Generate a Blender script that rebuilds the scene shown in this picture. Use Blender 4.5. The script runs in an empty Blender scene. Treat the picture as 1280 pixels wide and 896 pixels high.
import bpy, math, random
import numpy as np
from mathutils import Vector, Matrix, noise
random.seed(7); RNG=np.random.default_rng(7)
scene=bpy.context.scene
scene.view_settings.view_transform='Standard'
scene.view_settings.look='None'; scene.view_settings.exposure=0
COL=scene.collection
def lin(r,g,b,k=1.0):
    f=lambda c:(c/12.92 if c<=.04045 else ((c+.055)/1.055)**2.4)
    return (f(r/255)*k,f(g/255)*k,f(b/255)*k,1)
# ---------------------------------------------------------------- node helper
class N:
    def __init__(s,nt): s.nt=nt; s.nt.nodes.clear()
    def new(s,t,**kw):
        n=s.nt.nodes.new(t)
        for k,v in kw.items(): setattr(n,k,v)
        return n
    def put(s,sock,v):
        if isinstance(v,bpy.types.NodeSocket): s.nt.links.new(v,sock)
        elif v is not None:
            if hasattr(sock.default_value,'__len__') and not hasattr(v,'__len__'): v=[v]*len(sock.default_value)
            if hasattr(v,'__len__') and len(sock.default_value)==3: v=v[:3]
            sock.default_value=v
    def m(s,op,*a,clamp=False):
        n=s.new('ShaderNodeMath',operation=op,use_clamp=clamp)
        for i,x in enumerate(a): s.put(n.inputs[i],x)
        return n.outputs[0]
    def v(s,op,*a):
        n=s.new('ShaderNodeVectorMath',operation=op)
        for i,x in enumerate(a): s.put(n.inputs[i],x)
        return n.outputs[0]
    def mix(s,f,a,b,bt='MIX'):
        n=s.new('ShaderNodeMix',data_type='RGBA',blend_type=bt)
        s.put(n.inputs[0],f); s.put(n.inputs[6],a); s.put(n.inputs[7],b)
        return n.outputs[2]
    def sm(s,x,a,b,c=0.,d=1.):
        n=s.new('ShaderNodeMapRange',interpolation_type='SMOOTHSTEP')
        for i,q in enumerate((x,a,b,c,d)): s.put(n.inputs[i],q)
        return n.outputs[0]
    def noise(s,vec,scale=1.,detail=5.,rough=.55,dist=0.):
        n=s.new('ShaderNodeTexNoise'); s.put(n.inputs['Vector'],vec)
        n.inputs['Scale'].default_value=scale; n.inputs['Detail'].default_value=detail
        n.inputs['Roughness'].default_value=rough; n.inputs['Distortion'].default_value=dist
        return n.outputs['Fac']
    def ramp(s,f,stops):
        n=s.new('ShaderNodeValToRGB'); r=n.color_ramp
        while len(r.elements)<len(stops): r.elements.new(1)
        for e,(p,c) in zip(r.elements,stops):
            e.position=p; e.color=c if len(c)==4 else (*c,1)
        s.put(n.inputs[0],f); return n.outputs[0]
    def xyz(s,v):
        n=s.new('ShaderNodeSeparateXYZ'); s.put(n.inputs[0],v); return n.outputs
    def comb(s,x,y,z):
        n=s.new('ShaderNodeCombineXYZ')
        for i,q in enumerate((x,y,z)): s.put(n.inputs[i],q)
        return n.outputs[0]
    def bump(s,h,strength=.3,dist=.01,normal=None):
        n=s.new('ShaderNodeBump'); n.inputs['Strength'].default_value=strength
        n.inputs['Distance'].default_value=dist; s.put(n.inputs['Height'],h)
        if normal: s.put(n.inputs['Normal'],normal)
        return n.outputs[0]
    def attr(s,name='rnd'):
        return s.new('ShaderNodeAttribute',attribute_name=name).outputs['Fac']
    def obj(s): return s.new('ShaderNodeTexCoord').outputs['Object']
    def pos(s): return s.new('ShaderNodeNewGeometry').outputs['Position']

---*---

(Exercise instructions): Repeat the data precisely, line by line.

(Task output):
Generate a Blender script that rebuilds the scene shown in this picture. Use Blender 4.5. The script runs in an empty Blender scene. Treat the picture as 1280 pixels wide and 896 pixels high.
import bpy, math, random
import numpy as np
from mathutils import Vector, Matrix, noise
random.seed(7); RNG=np.random.default_rng(7)
scene=bpy.context.scene
scene.view_settings.view_transform='Standard'
scene.view_settings.look='None'; scene.view_settings.exposure=0
COL=scene.collection
def lin(r,g,b,k=1.0):
    f=lambda c:(c/12.92 if c<=.04045 else ((c+.055)/1.055)**2.4)
    return (f(r/255)*k,f(g/255)*k,f(b/255)*k,1)
# ---------------------------------------------------------------- node helper
class N:
    def __init__(s,nt): s.nt=nt; s.nt.nodes.clear()
    def new(s,t,**kw):
        n=s.nt.nodes.new(t)
        for k,v in kw.items(): setattr(n,k,v)
        return n
    def put(s,sock,v):
        if isinstance(v,bpy.types.NodeSocket): s.nt.links.new(v,sock)
        elif v is not None:
            if hasattr(sock.default_value,'__len__') and not hasattr(v,'__len__'): v=[v]*len(sock.default_value)
            if hasattr(v,'__len__') and len(sock.default_value)==3: v=v[:3]
            sock.default_value=v
    def m(s,op,*a,clamp=False):
        n=s.new('ShaderNodeMath',operation=op,use_clamp=clamp)
        for i,x in enumerate(a): s.put(n.inputs[i],x)
        return n.outputs[0]
    def v(s,op,*a):
        n=s.new('ShaderNodeVectorMath',operation=op)
        for i,x in enumerate(a): s.put(n.inputs[i],x)
        return n.outputs[0]
    def mix(s,f,a,b,bt='MIX'):
        n=s.new('ShaderNodeMix',data_type='RGBA',blend_type=bt)
        s.put(n.inputs[0],f); s.put(n.inputs[6],a); s.put(n.inputs[7],b)
        return n.outputs[2]
    def sm(s,x,a,b,c=0.,d=1.):
        n=s.new('ShaderNodeMapRange',interpolation_type='SMOOTHSTEP')
        for i,q in enumerate((x,a,b,c,d)): s.put(n.inputs[i],q)
        return n.outputs[0]
    def noise(s,vec,scale=1.,detail=5.,rough=.55,dist=0.):
        n=s.new('ShaderNodeTexNoise'); s.put(n.inputs['Vector'],vec)
        n.inputs['Scale'].default_value=scale; n.inputs['Detail'].default_value=detail
        n.inputs['Roughness'].default_value=rough; n.inputs['Distortion'].default_value=dist
        return n.outputs['Fac']
    def ramp(s,f,stops):
        n=s.new('ShaderNodeValToRGB'); r=n.color_ramp
        while len(r.elements)<len(stops): r.elements.new(1)
        for e,(p,c) in zip(r.elements,stops):
            e.position=p; e.color=c if len(c)==4 else (*c,1)
        s.put(n.inputs[0],f); return n.outputs[0]
    def xyz(s,v):
        n=s.new('ShaderNodeSeparateXYZ'); s.put(n.inputs[0],v); return n.outputs
    def comb(s,x,y,z):
        n=s.new('ShaderNodeCombineXYZ')
        for i,q in enumerate((x,y,z)): s.put(n.inputs[i],q)
        return n.outputs[0]
    def bump(s,h,strength=.3,dist=.01,normal=None):
        n=s.new('ShaderNodeBump'); n.inputs['Strength'].default_value=strength
        n.inputs['Distance'].default_value=dist; s.put(n.inputs['Height'],h)
        if normal: s.put(n.inputs['Normal'],normal)
        return n.outputs[0]
    def attr(s,name='rnd'):
        return s.new('ShaderNodeAttribute',attribute_name=name).outputs['Fac']
    def obj(s): return s.new('ShaderNodeTexCoord').outputs['Object']
    def pos(s): return s.new('ShaderNodeNewGeometry').outputs['Position']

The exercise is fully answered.